Jazzonia: May Music Find a Way on International Jazz Day

The end of U. S. National Poetry Month is approaching and there are things I meant to get done (and didn’t) this year, but the last day of April is also International Jazz Day, and I can’t let that go by without a piece to celebrate. Poetry Month and Jazz Day — shouldn’t that be a piece of Jazz Poetry read in front of a Jazz combo?

I looked around the house and didn’t find one. Not the Jazz poem, it was easy for me to think of Langston Hughes, one of the originators of the form, and find a poem of his, “Jazzonia”  that I didn’t perform when I celebrated his book The Weary Blues  a couple of years ago.

No, it’s the Jazz combo that’s missing. Not in the garage, not in my studio space, not under the table in my office amidst that messy pile of stuff. Not in my phone’s contacts list. None marching down the street in my city too northern and cold for Mardi Gras.*  Oh sure, there are a couple of Jazz clubs in town, and local musicians who can play Jazz, but I don’t know them. I’ve handed out Parlando demos to a couple over the past few years, and heard nothing, which may indicate politeness around my audacious use of my limited skill-set — and that would be right. I can sort-of hang with a Jazz feel on a good day with guitar as long as I’m under control of the context,** but Jazz isn’t about tightly controlling the context. It’s about surprise, about flexible chops that fit with a multitude of things.

So, I went about doing my best with what I had at home. I have a little device I use to practice instead of a metronome. It lets one play-in a set of chords in rhythm, and then generating from the form you play a drum and bass track following the harmonic material in tempo you’ve given it.
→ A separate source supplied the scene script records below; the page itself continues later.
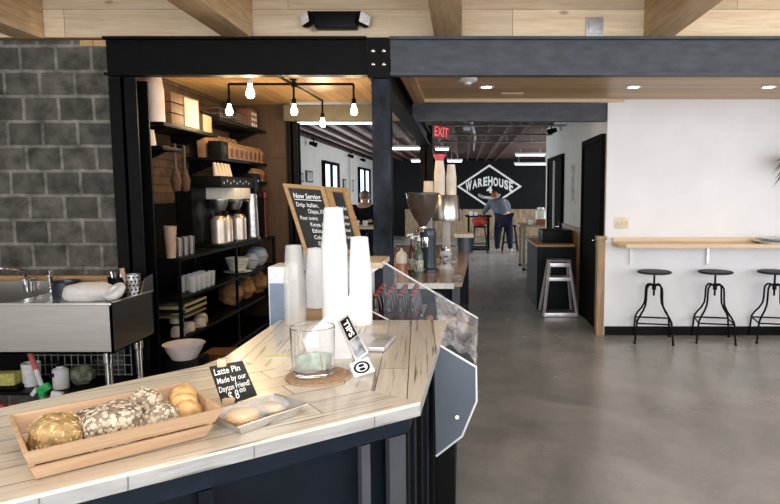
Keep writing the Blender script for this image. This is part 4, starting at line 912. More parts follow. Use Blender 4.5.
# things on upper shelf
cup_stack(-2.40,4.93,2.1405,.072,.40,mat('pinkish white cup', (.70,.60,.56), .5),'tall pale cup stack on the upper shelf beside the column', group='cup stacks on the shelves', cl=.14)
cup_stack(-2.45,4.93,1.9555,.045,.13,MATS['pinkish white cup'],'short pale cup stack on the small shelf below the tall one', group='cup stacks on the shelves', cl=.1)
def crate(x0_, x1_, y0_, y1_, z, h, label, paperface=False):
    t = thing('wooden_crate', label, 'crate', ((x0_+x1_)/2,(y0_+y1_)/2,z), 'crates on the upper shelf')
    mb = MB(); mb.box((x0_,y0_,z), (x1_,y1_,z+.012)); build('base', mb, cratedark, t)
    for k, (a, b) in enumerate((((x0_,y0_),(x1_,y0_+.012)),((x0_,y1_-.012),(x1_,y1_)),((x0_,y0_+.012),(x0_+.012,y1_-.012)),((x1_-.012,y0_+.012),(x1_,y1_-.012)))):
        mb = MB()
        for i in range(3): mb.box((a[0],a[1],z+.014+i*h/3), (b[0],b[1],z+.006+(i+1)*h/3), .002)
        build('side_panel', mb, cratedark if k < 3 else cratedark, t)
    if paperface:
        mb = MB(); mb.box((x1_+.001,y0_+.03,z+.02), (x1_+.004,y1_-.03,z+h-.01)); sg = build('notice_sheet', mb, mat('cream printed sheet', (.62,.53,.43), .6, 0, .05, 8), t)
        mb = MB()
        for i in range(7): mb.box((x1_+.0042,y0_+.09,z+.07+i*.03), (x1_+.0048,y1_-.09-.03*(i%3),z+.078+i*.03))
        build('text_lines', mb, mat('brown print', (.45,.36,.28), .6), sg)
crate(-2.62,-2.34,5.08,5.30,2.1415,.26,'dark wooden crate on the upper shelf nearest the pale cups')
crate(-2.62,-2.36,5.33,5.66,2.1415,.27,'wooden crate on the upper shelf with a cream paper sheet on its side', True)
mb = MB(); mb.box((-2.58,5.69,2.1415), (-2.34,5.89,2.30), .004); single('kraft_box', mb, mat('dull kraft', (.20,.15,.10), .8), 'plain kraft box at the end of the upper shelf', 'box')
t = thing('gift_box', 'spotted white and brown box on the far upper shelf', 'box', (-2.4,7.1,2.3105))
mb = MB(); mb.box((-2.50,6.98,2.3105), (-2.34,7.2,2.52), .003); build('box_body', mb, mat('dark brown spotted', (.14,.06,.04), .5), t)
mb = MB()
for i in range(3):
    for j in range(3): mb.lathe((0,0,0), [(0,.001),(.022,.001)], 10, M=Matrix.Translation((-2.34+.0005,7.02+.065*i,2.35+.06*j))@Matrix.Rotation(PI/2,4,'Y'))
build('white_spots', mb, white, t)
t = thing('wire_basket', 'low wire basket on the far upper shelf', 'basket', (-2.45,6.4,2.3105)); mb = MB()
for zz in (2.315,2.36,2.41): mb.tube([(-2.6,6.1,zz),(-2.34,6.1,zz),(-2.34,6.85,zz),(-2.6,6.85,zz)], .003, 5, closed=True)
for k in range(14): mb.tube([(-2.34,6.1+k*.055,2.313),(-2.34,6.1+k*.055,2.41)], .002, 5)
build('wires', mb, steel2, t)
# coffee bags
bagm = mat('kraft coffee bag', (.30,.17,.09), .7, 0, .2, 20)
def bag(x, y, z, w, h, label, group):
    t = thing('coffee_bag', label, 'bag', (x,y,z), group)
    mb = MB(); mb.prism([(x+.04,y-w/2,z),(x+.045,y-w/2,z+h*.7),(x+.005,y-w/2,z+h),(x-.005,y-w/2,z+h),(x-.045,y-w/2,z+h*.7),(x-.04,y-w/2,z)], (0,w,0), .004); build('bag_body', mb, bagm, t)
    mb = MB(); mb.box((x+.0445,y-w*.32,z+h*.15), (x+.0465,y+w*.32,z+h*.6)); build('label_patch', mb, mat('brown red label', (.12,.05,.03), .6), t)
    return t
ordn = ['first','second','third','fourth','fifth','sixth','seventh','eighth']
b0 = bag(-2.36,6.30,1.9305,.10,.17,'first kraft coffee bag from the left on the main bag shelf','coffee bags on the main shelf')
for k in range(1,8): dup(b0, (-2.36,6.30+k*.142,1.9305), ordn[k]+' kraft coffee bag from the left on the main bag shelf')
for k in range(3): dup(b0, (-2.36,7.07+k*.115,1.7205), ordn[k]+' kraft coffee bag from the left on the lowest bag shelf', group='coffee bags on the lowest shelf', scale=(1,1,.85))
for k in range(7): dup(b0, (-2.52,6.12+k*.135,1.9305), ordn[k]+' coffee bag in the taller row behind the main bags', group='coffee bags behind', scale=(1,1,1.45))
t = thing('shelf_speaker', 'small black speaker on the bag shelf left of the kraft bags', 'speaker', (-2.36,6.1,1.9305))
mb = MB(); mb.box((-2.44,6.03,1.9305), (-2.31,6.20,2.09), .006); build('cabinet', mb, blacksat, t)
mb = MB(); mb.lathe((0,0,0), [(0,.001),(.035,.001),(.045,.004),(.05,.0)], 18, M=Matrix.Translation((-2.309,6.115,2.01))@Matrix.Rotation(PI/2,4,'Y')); build('driver', mb, mat('speaker grey', (.04,.04,.04), .6), t)
# open rack with lower tiers
t = thing('storage_rack', 'tall black open rack holding brewers, cups and bowls', 'rack', (-2.4,6.0,0))
for zz in (.12,.44,.76,1.08):
    mb = MB(); mb.box((-2.67,4.85,zz-.025), (-2.22,7.35,zz)); build('tier', mb, black, t)
for yy in (4.86,6.1,7.32):
    for xx in (-2.65,-2.235):
        mb = MB(); mb.box((xx-.012,yy-.012,0), (xx+.012,yy+.012,1.08)); build('leg', mb, black, t)
mb = MB(); mb.box((-2.676,4.85,.12), (-2.671,7.35,1.50)); build('back_sheet', mb, darkdoor, t)
Z1, Z2, Z3, Z4 = 1.0805, .7605, .4405, .1205
tp = mat('tan paper cup', (.42,.28,.2), .6)
t = thing('cup_stack', 'tan paper cup stack standing upright on the rack near the left column', 'cups', (-2.30,4.88,Z1), 'cup stacks on the shelves')
mb = MB(); mb.lathe((-2.30,4.88,Z1), [(0,0),(.034,0),(.040,.125),(.043,.125),(.043,.132),(.038,.132),(.038,.134),(0,.134)], 24); build('bottom_cup', mb, tp, t)
mb = MB(); mb.lathe((-2.30,4.88,Z1), [(.039,.134),(.0425,.155),(.045,.155),(.045,.162),(.041,.163),(.044,.19),(.047,.19),(.047,.197),(.043,.198),(.049,.25),(.051,.252),(.047,.25),(.038,.15)], 24); build('upper_cups', mb, tp, t)
for k in range(3):
    yy = 5.02+k*.11; mb = MB(); mb.lathe((-2.30,yy,Z1), [(0,0),(.025,0),(.033,.15),(.031,.15),(.023,.006),(0,.006)], 16)
    single('steel_tumbler', mb, mat('dull steel', (.30,.28,.26), .4, .8), ordn[k]+' steel tumbler right of the tan cup stack', 'tumbler', 'steel tumblers on the rack')
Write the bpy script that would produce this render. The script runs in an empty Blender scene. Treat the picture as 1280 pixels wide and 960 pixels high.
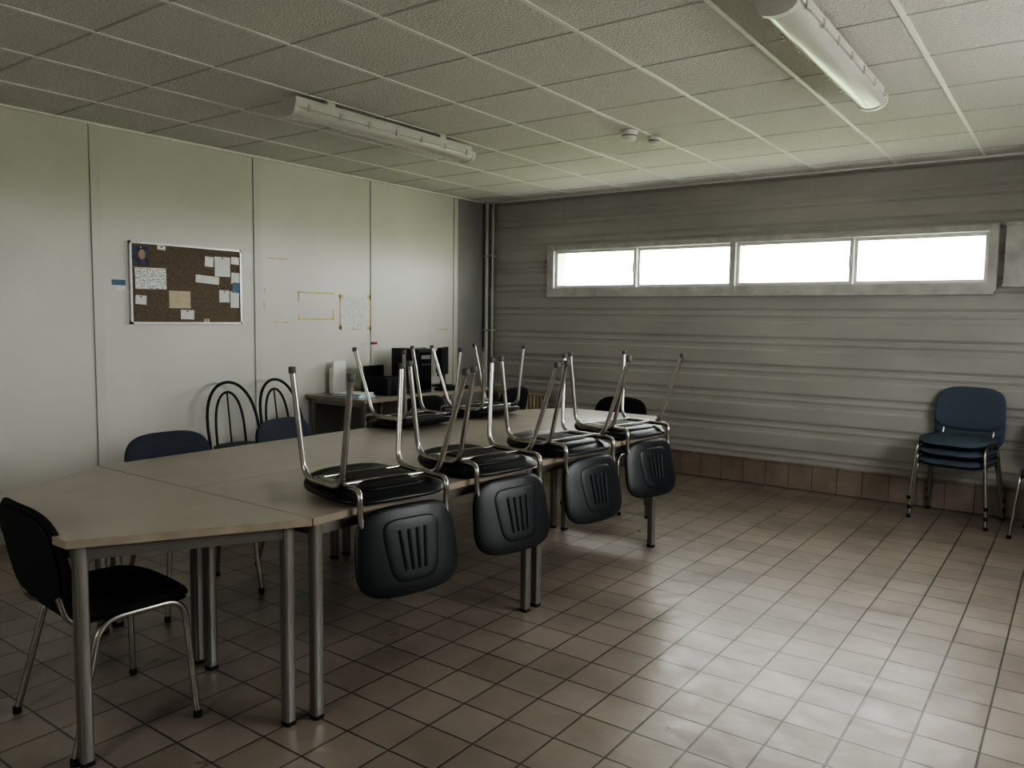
import bpy, math, random
from mathutils import Matrix, Vector
random.seed(7)
COL = bpy.context.scene.collection
WX, WY, CZ = -5.356, 6.871, 2.687
XR, YF = 1.0, -1.6

# ------------------------------------------------------------------ materials
def mat(name, col, rough=0.5, metal=0.0, var=0.0, vscale=3.0, bump=0.0, bscale=80.0, trans=0.0, spec=None, detail=4, vstretch=None):
    m = bpy.data.materials.new(name); m.use_nodes = True
    nt = m.node_tree; b = nt.nodes['Principled BSDF']
    b.inputs['Base Color'].default_value = (*col, 1)
    b.inputs['Roughness'].default_value = rough
    b.inputs['Metallic'].default_value = metal
    if trans: b.inputs['Transmission Weight'].default_value = trans
    if spec is not None: b.inputs['Specular IOR Level'].default_value = spec
    tc = nt.nodes.new('ShaderNodeTexCoord')
    n = nt.nodes.new('ShaderNodeTexNoise'); n.inputs['Scale'].default_value = vscale; n.inputs['Detail'].default_value = detail
    if vstretch:
        mp = nt.nodes.new('ShaderNodeMapping'); mp.inputs['Scale'].default_value = vstretch
        nt.links.new(tc.outputs['Object'], mp.inputs['Vector']); nt.links.new(mp.outputs['Vector'], n.inputs['Vector'])
    else: nt.links.new(tc.outputs['Object'], n.inputs['Vector'])
    r = nt.nodes.new('ShaderNodeValToRGB')
    r.color_ramp.elements[0].position = 0.3; r.color_ramp.elements[1].position = 0.7
    r.color_ramp.elements[0].color = (*[max(0, c*(1-var)) for c in col], 1)
    r.color_ramp.elements[1].color = (*[min(1, c*(1+var)) for c in col], 1)
    nt.links.new(n.outputs['Fac'], r.inputs['Fac']); nt.links.new(r.outputs['Color'], b.inputs['Base Color'])
    if bump:
        n2 = nt.nodes.new('ShaderNodeTexNoise'); n2.inputs['Scale'].default_value = bscale; n2.inputs['Detail'].default_value = 3
        nt.links.new(tc.outputs['Object'], n2.inputs['Vector'])
        bp = nt.nodes.new('ShaderNodeBump'); bp.inputs['Strength'].default_value = bump; bp.inputs['Distance'].default_value = 0.01
        nt.links.new(n2.outputs['Fac'], bp.inputs['Height']); nt.links.new(bp.outputs['Normal'], b.inputs['Normal'])
    return m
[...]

It’s a fine quick practice tool, but I’ve only used it a couple of times here for public Parlando Project pieces.

I prefer to put in work on the digital drum tracks, adding hand percussion, even playing a real ride cymbal I collected from a neighbor a few years ago, editing the hits and beats on drum patterns — but I let that go this time. The machine had supplied a serviceable walking bass part, I let that stand as well. I played the guitar part in a single pass after warming up. I had to duck out a couple of egregious clams, but it represents one of my good guitar days.

Jazzonia 2

In the whirling cabaret, guided robots and human jazzers play for Poetry Month and Jazz’s Day.


Looking at Hughes’ poem (full text here)  I see that he specifies there’s six Jazz players in his poem’s combo. If I count my reading at the mic as a player, that got me up to four, including the two robots on bass and drums. So, I next checked out my naïve piano skills. I was pleased with a couple of little motifs I came up with. My repetition with under-elaboration of those motifs marks this piece as more of the simplified “Soul Jazz” emanation*** than a hardcore blowing session. That’s OK with me, I liked those records. For the sixth and final musician, I played some vibraphone over MIDI from my little plastic keyboard.
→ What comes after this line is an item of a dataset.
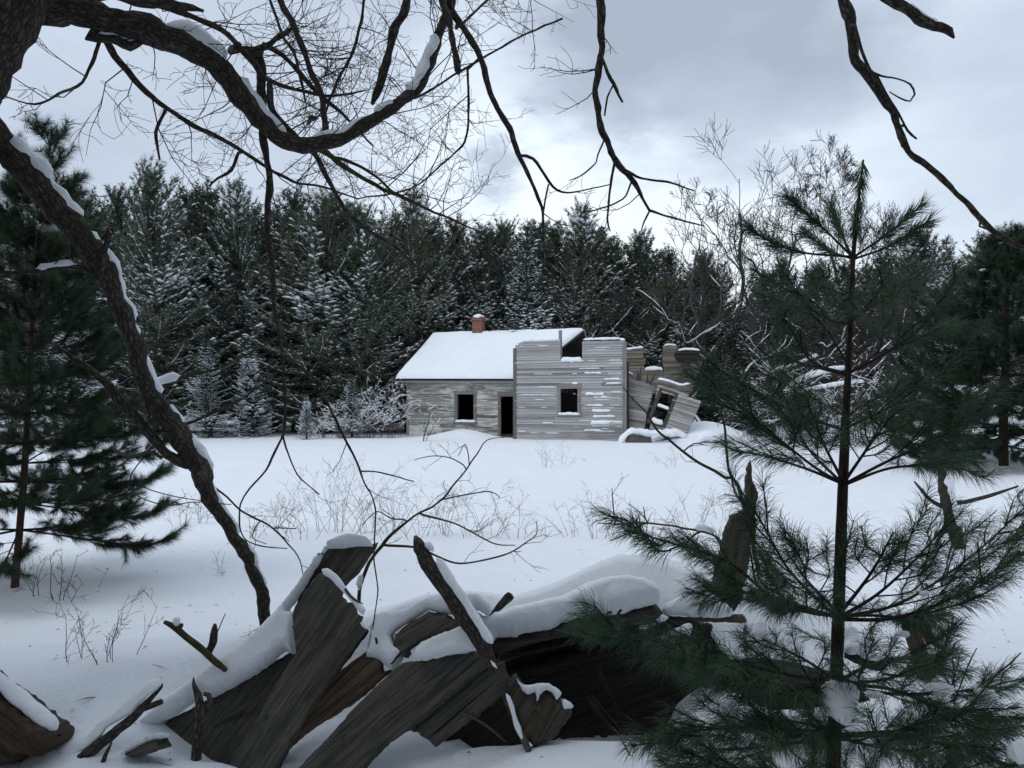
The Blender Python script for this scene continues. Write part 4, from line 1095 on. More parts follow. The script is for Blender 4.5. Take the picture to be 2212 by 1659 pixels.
# long thin bough that droops right
add_limb([(205, 52, 11), (232, 95, 11), (260, 135, 9), (320, 200, 8), (360, 236, 7.5), (460, 290, 7), (525, 330, 6), (575, 360, 5), (640, 395, 4), (700, 405, 3), (775, 430, 2)], 3.75, 4.7, 9, .2, None, 3)
add_limb([(190, 82, 12), (240, 84, 14), (280, 95, 14), (316, 84, 8)], 3.75, 3.85, 9, .35, [(.3, .85, .5, .35)], 1)
add_limb([(358, 237, 6), (345, 268, 5), (336, 300, 4), (345, 345, 3)], 4.1, 4.2, 7, .2, None, 1)
add_limb([(515, 330, 4), (500, 368, 4), (470, 385, 3), (452, 402, 2)], 4.4, 4.4, 6, .2, None, 1)
add_limb([(216, 84, 6), (200, 140, 5), (165, 185, 4.5), (125, 200, 4), (75, 225, 3), (0, 205, 2)], 3.8, 3.6, 7, .2, None, 3)
# long vertical hanging branch
add_limb([(540, 118, 14), (560, 122, 13), (566, 210, 13), (570, 275, 11), (578, 340, 9.5), (580, 425, 9), (577, 510, 9), (585, 575, 8), (595, 675, 6), (605, 725, 5), (612, 830, 4.5), (617, 900, 4), (610, 946, 4)], 4.05, 4.5, 9, .28, None, 1)
add_limb([(610, 944, 3), (575, 1015, 3), (525, 1075, 2.4), (515, 1110, 2), (520, 1150, 2), (550, 1175, 1.8), (620, 1185, 1.5)], 4.5, 4.4, 5, .2, None, 0, 'twig_branch')
add_limb([(612, 945, 3), (630, 1000, 2.2), (648, 1035, 2), (690, 1068, 1.5)], 4.5, 4.6, 5, .2, None, 1, 'twig_branch')
add_limb([(612, 775, 5), (650, 795, 4.5), (690, 830, 4), (720, 895, 4), (755, 965, 3.5), (780, 1020, 3), (808, 1085, 2.4), (812, 1130, 2.2), (806, 1200, 2), (812, 1250, 2), (815, 1300, 2), (805, 1360, 1.5)], 4.5, 4.3, 6, .25, None, 1)
add_limb([(780, 1018, 2.4), (810, 1018, 2), (850, 1030, 2), (895, 1040, 1.2)], 4.4, 4.4, 5, .2, None, 0, 'twig_branch')
# bough that crosses down to the lower right
add_limb([(582, 180, 9), (590, 240, 9), (645, 300, 8.5), (690, 345, 8), (725, 425, 6), (775, 480, 5), (850, 530, 4), (915, 590, 3), (950, 635, 2)], 4.1, 5.0, 8, .2, None, 2)
add_limb([(690, 322, 8), (765, 375, 7), (840, 415, 6), (900, 440, 5), (975, 475, 3.5), (1050, 505, 2)], 4.3, 5.0, 8, .2, None, 3, mt='twig_olive')
add_limb([(640, 300, 5), (700, 330, 5), (790, 365, 4), (850, 415, 3.5), (900, 440, 3)], 4.35, 4.9, 7, .2, None, 2, mt='twig_olive')
add_limb([(570, 95, 7), (625, 130, 7), (675, 185, 6), (725, 235, 5), (805, 315, 2)], 4.1, 4.4, 7, .2, None, 2)
add_limb([(600, -60, 10), (606, 0, 9), (635, 65, 9), (670, 150, 9), (690, 190, 9), (700, 240, 9), (700, 305, 10)], 4.6, 4.4, 9, .2, None, 3)
add_limb([(795, -30, 5), (765, 100, 4.5), (725, 190, 4), (700, 250, 3)], 4.6, 4.5, 6, .2, None, 3)
add_limb([(575, -40, 4), (600, 60, 4), (640, 130, 4), (660, 220, 3)], 4.5, 4.5, 6, .2, None, 3)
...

The above account may have convinced too many readers to not listen to the result, but for a one-day-wonder I think it came out pretty well. It’s a little longer than most pieces I present, but that lets its relaxed celebration grow on you if you’re receptive. The audio player gadget to hear it is below for many, and this backup highlighted link is for those that don’t see that.


*One thing my town once had, and I now miss, was the May Day parade that happened each year in my neighborhood. Elaborate giant puppets, kids on decorated bicycles, dancing troops, folks on stilts or riding on fantastic creations, and usually more than one amateur shambling marching band with a touch of second -line New Orleans flavor. Alas, lack of funds and what seems to be a case of sectarian infighting has stopped this annual event. I did some videos of this while it was still a going thing. You can see some here, here, and here.
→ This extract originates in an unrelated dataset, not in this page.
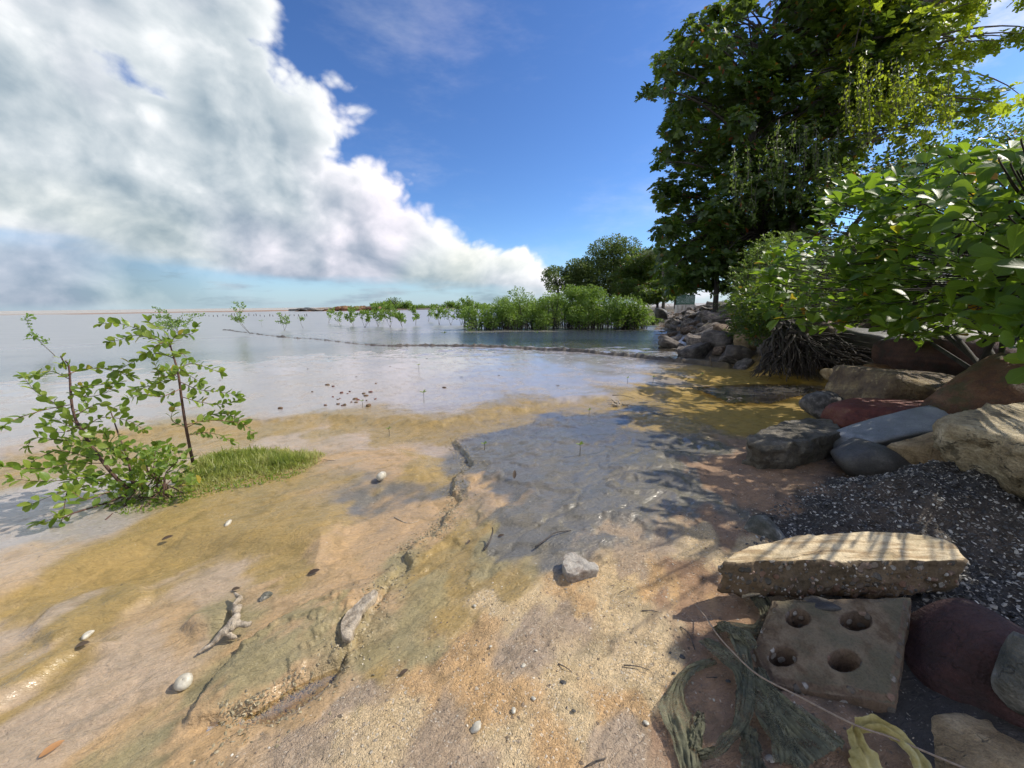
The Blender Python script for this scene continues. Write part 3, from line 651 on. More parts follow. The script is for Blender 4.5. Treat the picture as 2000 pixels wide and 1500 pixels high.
def chunk(name, label, cat, mat, pts, zt, thick, group=None, rough=.012, n=132, top_rough=.004, under=.92, rnd_edge=.02, seed=0, parent=None, sidejit=.0, tilt=None, obj_=True):
    """slab from the outline of its top face: pts in pixels with heights zt, thickness below"""
    pts = np.array(pts, float); zt = np.broadcast_to(zt, len(pts)) if np.ndim(zt) <= 1 else zt
    W = np.array([G(x, y, z) for (x, y), z in zip(pts, zt)])
    # resample closed outline
    Wc = np.vstack([W, W[:1]]); L = np.concatenate([[0], np.cumsum(np.linalg.norm(np.diff(Wc, axis=0), axis=1))])
    u = np.linspace(0, L[-1], n, endpoint=False); o = np.column_stack([np.interp(u, L, Wc[:, i]) for i in range(3)])
    for _ in range(2): o = .5 * o + .25 * (np.roll(o, 1, 0) + np.roll(o, -1, 0))
    c = o.mean(0); A = np.c_[o[:, :2], np.ones(n)]; pl, *_ = np.linalg.lstsq(A, o[:, 2], rcond=None)
    prof = [(s, 0.0) for s in np.linspace(.04, .94, 16)] + [(.975, -.0), (1.0, -rnd_edge)] + [(1.0 + (under - 1) * t, -rnd_edge - (thick - 2 * rnd_edge) * t) for t in np.linspace(.1, .9, 12)] + [(under, -thick + rnd_edge), (under * .95, -thick), (under * .5, -thick), (.04, -thick)]
    V = []
    for s, dz in prof:
        q = c + (o - c) * s; q[:, 2] = np.c_[q[:, :2], np.ones(n)] @ pl + dz; V.append(q)
    V = np.array(V); m = len(prof); flat = V.reshape(-1, 3)
    nz = np.stack([fbm(flat * 7 + seed * 3.7 + 30 * i, 5, .6) for i in range(3)], -1); nz2 = np.stack([fbm(flat * 34 + seed + 30 * i, 3) for i in range(3)], -1)
    amp = np.repeat(np.array([top_rough if dz == 0 else rough for s, dz in prof]), n)[:, None]
    flat = flat + nz * amp * 2.2 + nz2 * amp * .8
    a = Acc(); a.add(flat, [grid_faces(n, m, True), np.array([list(range(n))[::-1]]), np.array([list(range((m - 1) * n, m * n))])])
    base = c - np.array([0, 0, thick])
    return obj(name, a, mat, base, parent=parent, label=label, cat=cat, group=group), W, pl

GREY = ((.085, .078, .068), (.16, .145, .125), (.26, .24, .205)); 
m_r1 = M('rock_grey_olive', rock_mat, (.075, .068, .052), (.155, .135, .10), (.27, .24, .19), 5, .9, .8, .25)
m_red = M('rock_red', rock_mat, (.12, .030, .022), (.21, .055, .038), (.28, .12, .07), 5, .5, .7, .2)
m_rust = M('rock_rust', rock_mat, (.13, .060, .032), (.24, .115, .055), (.30, .19, .11), 4, .6, .75, .3, (0, 0, 1), None, (.09, .085, .03))
m_brown = M('rock_brown', rock_mat, (.10, .065, .038), (.19, .135, .08), (.36, .27, .14), 4, .8, .8, .35, (.1, .2, 1), (.42, .34, .18))
m_dark = M('rock_dark', rock_mat, (.055, .053, .050), (.085, .083, .078), (.13, .125, .115), 6, .35, .6, .15)
m_tan = M('rock_tan', rock_mat, (.20, .14, .07), (.36, .27, .15), (.52, .42, .27), 6, .9, .8, .55, (.1, .1, 1))
m_cream = M('rock_cream', rock_mat, (.22, .17, .095), (.46, .37, .22), (.62, .53, .36), 4, .9, .8, .5, (.1, -.15, 1), (.12, .10, .06))
m_maroon = M('rock_maroon', rock_mat, (.030, .015, .014), (.060, .027, .026), (.090, .050, .044), 4, .7, .85, .25, (.5, .2, .8))
m_darkmar = M('rock_dark_maroon', rock_mat, (.040, .026, .022), (.085, .040, .034), (.12, .065, .05), 4, .6, .8, .2, (0, 0, 1), None, None, 0.0, (.42, .41, .38))
m_streak = M('rock_streaked', rock_mat, (.08, .09, .075), (.20, .20, .17), (.50, .50, .46), 5, .8, .75, .6, (.7, .1, .6))
m_white = M('rock_white', rock_mat, (.34, .28, .23), (.58, .54, .47), (.70, .66, .58), 10, .6, .85)
m_rip = M('rock_riprap', rock_mat, (.10, .088, .080), (.24, .21, .185), (.42, .375, .33), 3, .8, .8, .45, (.2, .3, .9))
m_rip2 = M('rock_riprap_brown', rock_mat, (.11, .075, .055), (.26, .185, .13), (.43, .33, .23), 3, .8, .8, .45, (.2, .3, .9))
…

**Jazz guitar is much about chord chops, something I’m embarrassingly bad at. Similarly, advanced Jazz harmony will confuse me quickly if I try to understand it in real time. Luckily, with this Project I usually get to be the composer and bandleader, so I work with myself the player to do what I can accomplish.

***You’re still here reading the footnotes? Good, this probably should have been the main thing in this post. Langston Hughes’ long life and immediate and lasting appreciation for Jazz meant that he could write about and be influenced by early Jazz when Dixieland was fresh, and then he continued to dig it, incorporate it, and perform his poetry with Jazz musicians in the post-WWII years. So even though Hughes wrote “Jazzonia” about 1920’s Jazz, he lived long enough that he could have performed it more in the mid-century bag I experienced then and sought to manifest today.

What’s extra cool about how Hughes presented the still emerging Jazz of the 1920s in “Jazzonia”  is that he sees it already as part of a continuum from the African Garden of Eden, and then via Cleopatra, and through Harlem Renaissance — so it’s no surprise his Jazz, and Jazz itself, can keep on reformatting itself into new ways of expression. The honesty I shared regarding this audio piece above? It’s part of living the Musician’s and Composer’s Prayer: “May music find a way.”